Q. Can I use my acrylic and watercolor brushes for painting with water-soluble oils?
Chris Desio
Deer Park, NY

A. You may use your brushes any way you choose if you get the results you want. But your brushes will generally work better and last longer if you use them with the medium for which they were designed and give them lots of TLC.

Over the years, brushes have been fine-tuned by manufacturers in response to artists’ requirements, and each one is made for a specific purpose. Their fibers—natural hair, synthetics or a mixture of the two—have qualities that respond to their use in very particular ways. As a result, their versatility has some limitations. The two areas that most notably affect these limitations are the viscosity of the paint and the solvent you’re using with the paint.

If you use paints thickly, as in impasto, bristle brushes will be the most useful because they’re the stiffest. So if you’re using your water-soluble oils thickly, I wouldn’t recommend using your soft-hair watercolor brushes. Your acrylic brushes, however, are acceptable in this case if they’re synthetic or relatively stiff-bristled.

If you plan to use your water-soluble oils more thinly, as in glazing, use soft-hair or synthetic brushes designed for oil painting. Although the soft-hair, short-handled brushes for watercolors may resemble those used for oils, they’re not the same.
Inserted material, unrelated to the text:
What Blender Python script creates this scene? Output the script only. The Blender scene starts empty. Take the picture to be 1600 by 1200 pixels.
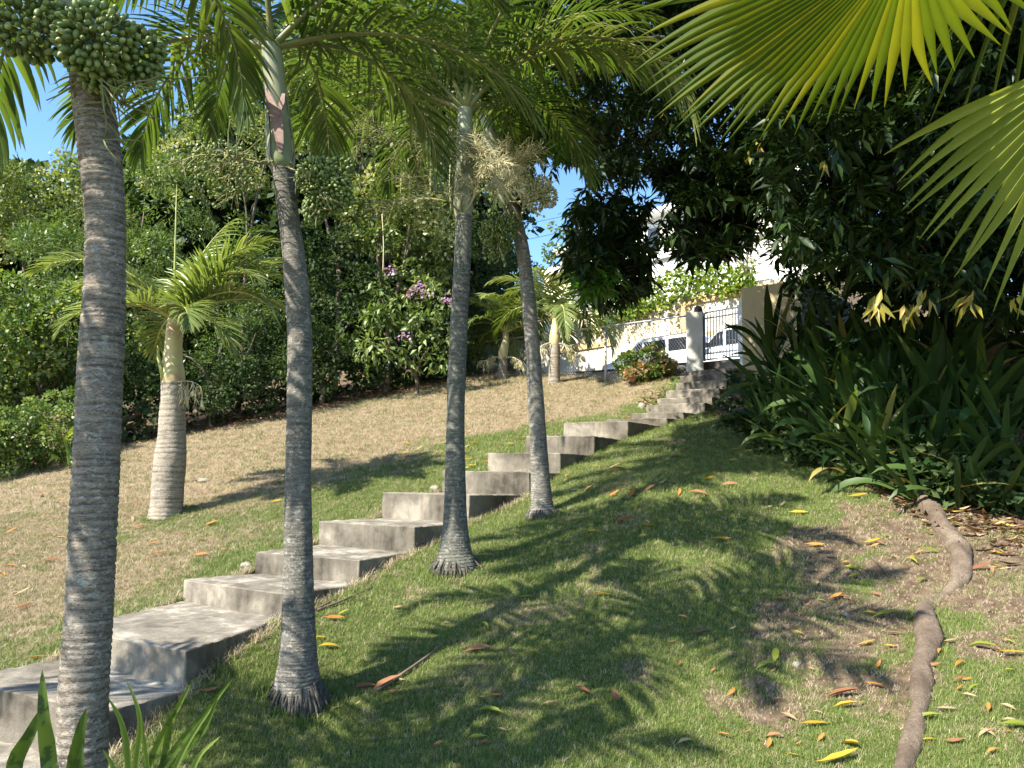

Watercolor brushes are designed to store and dispense a lot of liquid, making them difficult to control in dispensing thin layers, while those designed for oils (particularly the long-handled kind) generally have flatter shapes that glaze more easily.

Soft-hair watercolor brushes may give you problems with water-soluble oils when it comes to solvents, however. These brushes are typically cleaned with water, but water-soluble oils may leave behind a film of oil on the fibers of the brushes that water won’t be able to remove. If you try to use a solvent appropriate to oil-based paints—namely turpentine or mineral spirits—on these brushes and then return to painting with acrylics or watercolors, your brushes may resist these water-based paints because of a solvent residue.

Ultimately, if you’re really curious, the best way to understand the limitations of your brushes is to experiment with them. You may find some applications that give you unexpectedly satisfying results. But if you want longevity and consistency from your brushes, stick to the media they were designed for.